Medieval Humor


Imagine yourself inside a Medieval scriptorium.  In the Middle Ages (roughly 500–1500 CE) books were written and copied by hand, as Johannes Gutenberg wouldn’t invent the printing press till around 1440.  Scriptorium is a Latin word meaning “place for writing;” a scriptorium was most often found in a monastery where manuscripts (handmade books) were written and illuminated by the monks – a scribe wrote the text for a book, and an artist, called an illuminator, painted the pictures and decoration. Scribes and illuminators made each book by hand.  Books were written on parchment made from the skin of sheep or goats; the animal skins were stretched and scraped so that they were smooth enough to write on.  Precious materials, such as gold leaf and ground gemstones, were used to decorate the pages of manuscripts.  But that’s not all!

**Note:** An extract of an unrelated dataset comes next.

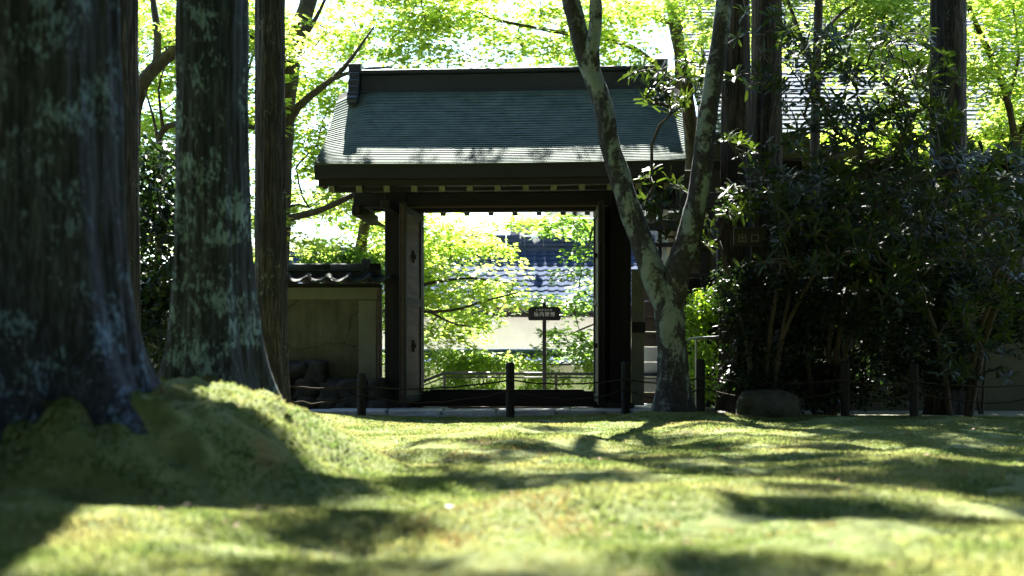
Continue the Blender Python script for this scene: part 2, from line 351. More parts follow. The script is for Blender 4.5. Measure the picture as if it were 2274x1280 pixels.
gx = sorted(set([-400, -150, -60, -30, -18, -12, -9] + spaced(-7.5, -4.2, 0.2) + spaced(-4.2, 4.6, 0.035) + spaced(4.6, 8.5, 0.15) + [9.5, 12, 18, 30, 60, 150, 400]))
gy = sorted(set([-300, -100, -30, -10, -3, 0] + spaced(1.0, 2.6, 0.1) + spaced(2.6, 9.5, 0.035) + spaced(9.5, 15.8, 0.06) + spaced(15.8, 31, 0.5) + [40, 60, 100, 200, 500, 900]))
GX, GY = np.meshgrid(np.array(gx, float), np.array(gy, float))
GZ = ground_z(GX, GY)
fine = (GX > -4.2) & (GX < 4.6) & (GY > 2.6) & (GY < 15)
GZ = GZ + np.where(fine, 0.006 * vnoise(GX * 14, GY * 14, seed=31) + 0.004 * vnoise(GX * 27, GY * 27, seed=32), 0)
nx, ny = len(gx), len(gy)
idx = np.arange(nx * ny).reshape(ny, nx)
quads = np.stack([idx[:-1, :-1], idx[:-1, 1:], idx[1:, 1:], idx[1:, :-1]], -1).reshape(-1, 4)
ground = put('ground', mesh_np(np.stack([GX, GY, GZ], -1).reshape(-1, 3), quads, True), M['ground'])
tag(ground, kind='structure')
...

This was slow, tedious work, and it must have gotten a bit boring at times.  If you’re like me, you probably imagine people in the Middle Ages walking around with septicemia, dysentery, plague, and no sense of humor.  I just imagine everyone was serious all the time and never told a joke.  But of course, nothing could be further from the truth, and we can get a glimpse into Medieval humor from the “marginalia” – the sketches and doodles in the margins of the manuscripts prepared by the monks – filled with humans suffering at the hands (paws?) of murderous rabbits, penis trees, naughty nuns, and butt trumpets.  It may not be your brand of humor, but it is surprising (and funny/odd) nonetheless.

Vincent of Beauvais, Speculum historiale, Saint-Omer
Boulogne-sur-Mer, France, c. 1294-1297
Smithfield Decretals
England, c. 1300

Monty Python fans will recall the vicious killer bunny that attacked King Arthur and his knights, however, few will know that this farcical scene has its origins in real-world Medieval manuscripts.  The marginalia I mentioned feature a range of creatures known as “the drolleries,” the painting of which peaked between 1250 CE and the 15th century.  While rabbits symbolize innocence, venerability, and purity (and fertility), the world of the drolleries was inverted; therefore, in illuminated texts rabbits were often depicted as sadistic and cruel creatures which murdered people in the most vicious of ways!

Dr. Jorn Gunther says the idea of an inverse world in which everything is upside down “reaches back to antiquity” when people ritually fought the perceived evils of winter.  More recently, art historians have opined that in the Middle Ages what we call comedy was an attempt to make the world of their time full of mysticism, dogmatism, and seriousness more bearable, to highlight the comic and relative side of absolute truths and supreme authorities by calling attention to the ambivalence of the reality around them.  So these were not just bizarre doodles (though they seem quite bizarre to us today), they were commentaries challenging the conventional wisdom of the day.  How else do you account for a nun harvesting penises from a tree?

Roman de la Rose
France, c. 1325-1353

That’s all well and good and fine, and we’re all a little bit smarter now.  But as I was researching this post the past couple of days, I had one example of marginalia in the back of my mind I wanted to share with you.  It does not lend itself to an easy explanation.  It would be a stretch to analyze it as an example of the inverse world of the drolleries.  So we’ll just call it what it is – man sticking finger up his ass while nobles play Chess – and conclude that some bored monk was daydreaming (hmm, or fantasizing!).